Dans le territoire de Beni, dans la province du Nord-Kivu, une série de plus de 120 massacres a eu lieu au cours des trois dernières années, dans lesquels les assaillants ont méthodiquement frappé à mort des civils à coups de haches et de machettes ou les ont abattus. Plus de 900 personnes ont été tuées, faisant de cette vague de massacres l’une des périodes les plus violentes de l’histoire congolaise récente. De hauts représentants des Nations Unies et de l’armée congolaise ont affirmé à plusieurs reprises que les attaques sur le territoire de Beni ont été menées par les Forces démocratiques alliées (Allied Democratic Forces, ADF), un groupe rebelle islamiste d’origine ougandaise qui est présent dans le secteur depuis 1996. Cependant, les recherches de Human Rights Watch révèlent l’implication d’autres groupes armés et de certains officiers de l’armée congolaise dans la planification et la réalisation de certaines de ces attaques.

Ailleurs dans le Nord-Kivu, les violences intercommunautaires ont augmenté depuis 2015 alors que les combattants du groupe armé Nduma Defense of Congo-Rénové (NDC-R), de l’Union des Patriotes pour la Défense des Innocents (UPDI) et des Forces démocratiques de libération du Rwanda (FDLR) ont mené des attaques à caractère ethnique contre des civils, tuant plus de 200 personnes et incendiant au moins 2 200 maisons.

Les FDLR, un groupe armé rwandais majoritairement hutu, et les groupes alliés Nyatura continuent de commettre certaines des pires atrocités frappant l’est de la RD Congo.
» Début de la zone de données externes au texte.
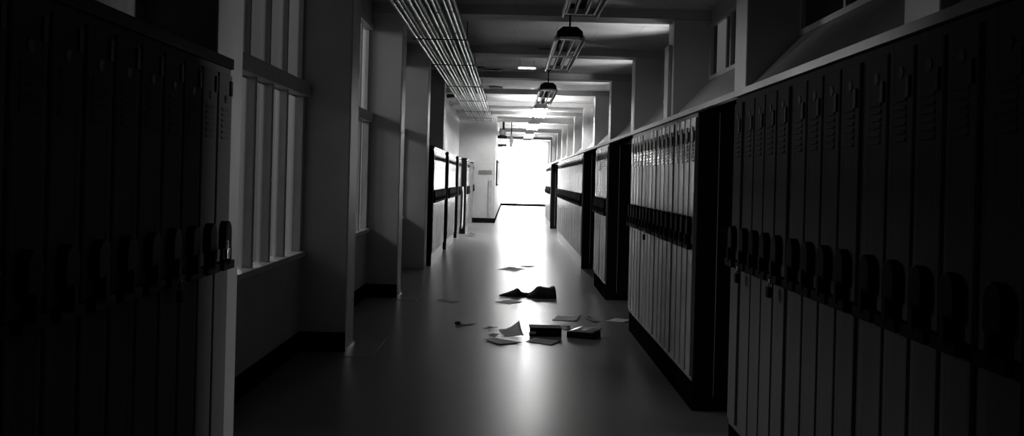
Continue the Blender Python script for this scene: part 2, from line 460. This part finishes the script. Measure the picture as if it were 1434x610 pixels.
struct(MB().box((XLOCKL - .36, 4.945 - 12*EW, 2.035), (XLOCKL + .015, 4.948, 2.085)).build('trim_2', M['darkmetal_shade'], bevel=.004))

# padlocks
def padlock(loc, rz, label, steel):
    t = thing('padlock', label, 'padlock', loc, rz, None)
    b = MB(); b.prism([(-.022, -.05), (.022, -.05), (.026, -.02), (.022, 0), (-.022, 0), (-.026, -.02)], 'y', -.011, .011)
    b.build('lock_body', steel, t, bevel=.004)
    MB().tube([(-.014, 0, -.005)] + [(-.014*math.cos(a*math.pi/6), 0, .02 + .014*math.sin(a*math.pi/6)) for a in range(7)] + [(.014, 0, -.005)], .0035, 8).build('shackle', M['steel'], t)
    return t
padlock((XLOCKL + .058, rowE[0].location.y - .08, 1.20), math.pi/2, 'shiny padlock hanging on the locker beside the near left pillar', M['steel'])
padlock((XLOCKL + .058, rowE[3].location.y, 1.08), math.pi/2, 'padlock on the fourth locker from the near left pillar', M['darkmetal_shade'])
padlock((XLOCK - .058, rowB[9].location.y, 1.08), -math.pi/2, 'dark padlock dangling below the handle row of the second right row', M['darkmetal_shade'])
padlock((XLOCK - .058, rowA[15].location.y, 1.08), -math.pi/2, 'dark padlock on the second last locker of nearest right row', M['darkmetal_shade'])
padlock((XLOCK - .058, rowA[12].location.y, 1.08), -math.pi/2, 'dark padlock on the fifth last locker of nearest right row', M['darkmetal_shade'])

# white cloth hanging from a handle on the far left row
cl = MB(); rows_, cols_ = 12, 6; vs = []; fs = []
for r in range(rows_ + 1):
    for c in range(cols_ + 1):
        t = r/rows_; s = c/cols_ - .5
        vs.append((XLOCKL + .078 + .015*math.sin(s*9 + t*2) + .05*(1 - t)*t, 27.35 + s*(.3 - .14*t) + .1*t, 1.28 - 1.05*t + .03*math.sin(s*6)))
for r in range(rows_):
    for c in range(cols_):
        i = r*(cols_+1) + c; fs.append((i, i+1, i+cols_+2, i+cols_+1))
cl.add(vs, fs, True)
o = cl.build('cloth', M['cloth']); o.modifiers.new('thick', 'SOLIDIFY').thickness = .012
tag(o, 'white cloth draped from a locker handle on the far left', 'cloth')

# ------------------------------------------------------------------ pipes under the ceiling on the left
px0, px1, npipe = -1.40, -0.69, 12
zp = 3.54
for i in range(npipe):
    t = i/(npipe - 1)
    x = px0 + (px1 - px0)*t + [0, .008, -.006, .004, .012, -.004, .006, .01, -.004, .012, .006, 0][i]
    r = [.024, .018, .020, .026, .018, .023, .018, .022, .019, .019, .022, .018][i]
    z = zp - .0 + r - .03 + (0.0 if i % 3 else .0)
    yend = YW - .005
    o = MB().tube([(x, Y0 + .02, z), (x, yend, z)], r, 12).build('pipe', M['pipe'] if i % 3 != 2 else M['pipepaint'])
    tag(o, 'long metal pipe under the ceiling, %s from the left of the bundle' % nth(i), 'pipe', 'pipes under the ceiling')
    y = 1.0 + random.uniform(0, 3)
    while y < yend - 1:
        MB().tube([(x, y, z), (x, y + .09, z)], r + .004, 12).build('coupling', M['pipepaint'], o); y += 3.05 + random.uniform(-.2, .6)
hang_y = [5.9, 8.4, 11.2, 14.6, 17.9, 22.1, 26.2, 30.3, 33.5]
for n, y in enumerate(hang_y):
    t = thing('pipe_hanger', 'steel hanger bar under the pipe bundle, %s from the camera' % nth(n), 'hanger', ((px0 + px1)/2, y, 3.48), 0, 'hangers of the ceiling pipes')
    hw = (px1 - px0)/2 + .03
    MB().box((-hw, -.012, .0), (hw, .012, .012)).build('bar', M['darkmetal_shade'], t)
    for s in (-1, 1):
        MB().tube([(s*(hw - .01), 0, .02), (s*(hw - .01), 0, ZC - 3.48)], .006, 8).build('rod', M['darkmetal_shade'], t)

# ------------------------------------------------------------------ fluorescent fixtures
def fixture(ya, yb, lit, label):
    X, z = .69, 3.30
    L = yb - ya
    t = thing('ceiling_light', label, 'ceiling light', (X, ya, z), 0, 'fluorescent fixtures of the corridor')
    MB().box((-.045, 0, .06), (.045, L, .13)).build('channel', M['fixture'] if lit else M['darkmetal_shade'], t, bevel=.006)  # housing coloured white on lit fixtures to imitate their glare
    bb = MB()
    bb.prism([(-.16, .03), (.16, .03), (.16, .10), (.09, .16), (-.09, .16), (-.16, .10)], 'y', -.02, .12)
    bb.build('ballast_box', M['fixture'] if lit else M['darkmetal_shade'], t, bevel=.006)
    MB().box((-.12, -.03, .0), (.12, .02, .032)).build('end_cap', M['fixture'], t, bevel=.004)
    nu = 2
    for u_ in range(nu):
        a, b = L*u_/nu + .05, L*(u_ + 1)/nu - .05
        for x in (-.15, -.06, .06, .15):
            MB().tube([(x, a, .015), (x, b, .015)], .019, 12).build('tube', M['tube'] if lit else M['tubeoff'], t)
        for yy in (a, b):
            MB().box((-.18, yy - .02, .0), (.18, yy + .02, .062)).build('lamp_holder', M['fixture'], t, bevel=.004)
    for s in (-1, 1):
        MB().box((s*.185 - .006, .0, -.03), (s*.185 + .006, L, .035)).build('side_rail', M['fixture'], t)
    for yy in (.05, L - .1):
        MB().tube([(0, yy, .12), (0, yy, ZC - z - .03)], .012, 8).build('stem', M['darkmetal_shade'], t)
        MB().lathe((0, yy, ZC - z - .05), [(.001, 0), (.05, 0), (.06, .05), (.001, .05)], 14).build('canopy', M['darkmetal_shade'], t)
fixture(7.4, 11.0, False, 'unlit fluorescent ceiling light at the top edge, nearest of the row')
fixture(12.9, 16.5, False, 'unlit fluorescent ceiling light with dark end box, second of the row')
fixture(20.4, 24.0, False, 'small unlit fluorescent ceiling light just before the glowing ones')
fixture(25.6, 29.2, True, 'glowing fluorescent ceiling light, nearest of the lit ones')
fixture(33.0, 36.6, True, 'glowing fluorescent ceiling light, second of the lit ones')
fixture(40.4, 44.0, True, 'glowing fluorescent ceiling light, third of the lit ones')
fixture(47.0, 49.8, True, 'glowing fluorescent ceiling light nearest the end window')

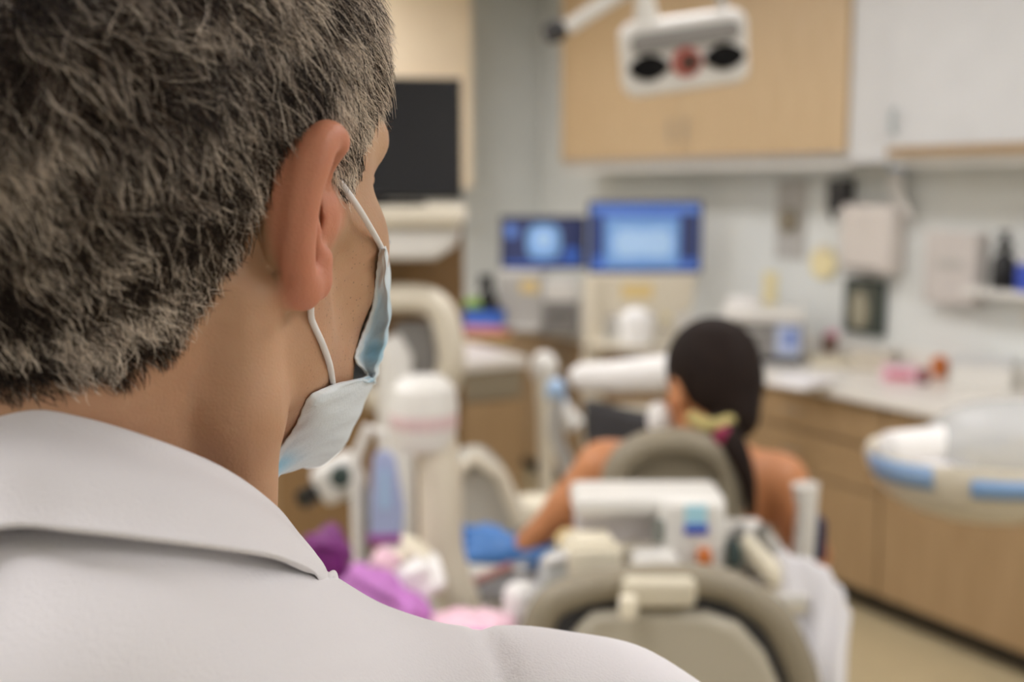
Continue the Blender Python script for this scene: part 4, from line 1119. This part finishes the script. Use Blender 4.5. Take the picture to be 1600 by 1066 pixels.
# thin white post with a round head and the handpiece holder
d = 3.65
p = at(850, 575, d)
t = root('post_with_round_head', 'slim white post with a round head left of the bolster', 'post', (p.x, d, 0))
part('head', MB().ell((0, 0, p.z), (.045, .045, .055)), 'plastic', t); part('pole', MB().tube([(0, 0, p.z), (.005, 0, p.z - .15), (.02, 0, .05)], [.035, .026, .026], 14), 'plastic_warm', t); part('foot', MB().lathe([(.001, .05), (.07, .04), (.08, 0), (.001, 0)], (.02, 0, 0)), 'plastic', t)
d = 3.35
p = at(880, 640, d)
t = root('handpiece_holder', 'white handpiece with a light blue sleeve hanging from a holder', 'holder', (p.x, d, 0))
part('handpiece', MB().tube([(-.03, 0, p.z + .06), (.0, 0, p.z + .0), (.04, -.01, p.z - .05)], [.022, .026, .03], 14), 'plastic', t); part('sleeve', MB().tube([(-.032, 0, p.z + .065), (-.012, 0, p.z + .02)], .028, 14), 'lblue', t); part('post', MB().tube([(-.02, .02, p.z + .02), (-.015, .03, p.z - .1), (.05, .03, p.z - .30), (.05, .03, .05)], .02, 12), 'plastic', t); part('foot', MB().lathe([(.001, .05), (.05, .04), (.06, 0), (.001, 0)], (.05, .03, 0)), 'plastic', t)
# dark chair with white bolster
d = 3.0
p = at(965, 592, d)
t = root('operator_chair', 'charcoal chair with a long white wrapped bolster left of the woman', 'chair', (p.x, d, 0))
part('bolster', MB().tube([(-.125, 0, p.z), (-.10, 0, p.z + .005), (.0, 0, p.z + .005), (.13, .02, p.z + .012), (.17, .02, p.z + .012)], [.02, .036, .043, .05, .04], 20), 'paper', t, 'white wrapped bolster')
zz = at(960, 650, d).z
part('backrest', MB().prism([(-.09, zz + .045), (.10, zz + .01), (.11, zz - .25), (-.05, zz - .25), (-.085, zz - .05)], -.04, .04), 'charcoal', t, bev=.02)
part('support', MB().box((.05, .0, zz + .0), (.14, .03, .06)), 'plastic_warm', t, bev=.01)
part('seat', MB().box((.07, .12, zz - .36), (.30, .28, .08)), 'charcoal', t, bev=.03); part('stem', MB().cyl((.05, .1, .06), (.05, .1, zz - .38), .03), 'steel', t)
part('foot', MB().lathe([(.001, .07), (.14, .05), (.17, 0), (.001, 0)], (.05, .1, 0)), 'charcoal', t); part('back_post', MB().tube([(0, .05, zz - .2), (0, .1, zz - .36)], .02, 10), 'steel', t)
# white hose beside the chair
t = root('hose_arm', 'curved pale hose running down beside the charcoal chair', 'hose', (at(868, 700, 3.15).x, 3.15, 0)); part('hose', MB().tube([Vector(q) for q in catmull([(0, 0, at(860, 610, 3.15).z), (.0, 0, at(860, 680, 3.15).z), (.04, 0, at(880, 730, 3.15).z), (.05, 0, at(880, 800, 3.15).z), (.05, 0, .02)], 4)], .018, 12), 'grey', t); part('nozzle', MB().ell((0, 0, at(860, 608, 3.15).z), (.028, .028, .03)), 'lblue', t)

# ------------------------------------------------------------------ round wrapped tray at the right
d = 2.0
c = at(1545, 700, d)
t = root('delivery_tray', 'large round white tray wrapped in clear film with blue bands', 'tray', (c.x, d, 0))
zr = at(1500, 700, d).z
zb = at(1500, 812, d - .03).z
part('dish', MB().lathe([(.001, zb), (.09, zb + .003), (.15, zb + .022), (.190, zb + .052), (.208, zb + .082), (.216, zr - .014), (.210, zr), (.200, zr - .006), (.18, zr - .03), (.001, zr - .035)], (0, 0, 0), 48, sx=1.0, sy=.8), 'plastic_warm', t)
def band(a0, a1, r=.2215, z0=zr - .045, z1=zr - .004):
    return MB().grid([[(r * (1 - .05 * (k == 0)) * math.cos(a), .8 * r * (1 - .05 * (k == 0)) * math.sin(a), z) for k, z in enumerate((z0, z1))] for a in np.linspace(R(a0), R(a1), 18)])
part('blue_band', band(185, 228), mat('film blue', '#94b4dc', .35), t, 'blue film band', solid=.002, offset=1)
part('blue_band', band(245, 330, .2225, zr - .05, zr - .018), mat('film blue deep', '#86abd8', .35), t, 'blue film band', solid=.002, offset=1)
part('clear_cover', MB().ell((.06, 0, zr + .0), (.17, .14, .085), e=.9), mat('cloudy film', '#c9cbcc', .35, alpha=.55), t, 'cloudy clear film cover', sub=1)
part('arm', MB().tube([(.10, -.02, zb + .01), (.16, -.05, zb - .05), (.26, -.02, zb - .08), (.34, .0, .08)], [.035, .045, .04, .04], 16), 'plastic', t)
part('base', MB().lathe([(.001, .1), (.16, .08), (.22, 0), (.001, 0)], (.34, 0, 0)), 'plastic', t)
t = root('rolled_towel', 'white rolled towel lying on the left of the round tray', 'towel', (at(1435, 680, d).x, d - .02, zr - .03), 8)
part('roll', MB().tube([(-.075, 0, .025), (-.06, 0, .032), (.05, 0, .036), (.065, 0, .03)], [.02, .034, .038, .02], 16), 'paper', t); part('fold', MB().box((0, -.03, .012), (.14, .05, .012)), 'sheet', t, bev=.004)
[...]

Le leader militaire des FDLR, Sylvestre Mudacumura, sous le coup d’un mandat d’arrêt de la Cour pénale internationale depuis 2012, est toujours en liberté.

Les enlèvements de civils congolais et de travailleurs humanitaires se poursuivent dans des parties des territoires de Rutshuru, Lubero et Masisi dans le Nord-Kivu. Au moins 200 personnes ont été enlevées pour obtenir une rançon de 2015 à 2016.

Dans la province du Sud-Kivu, les forces de sécurité congolaises ont utilisé une force excessive pour réprimer une manifestation à Kamanyola en septembre 2017, tuant environ 40 réfugiés burundais et blessant plus de 100 autres.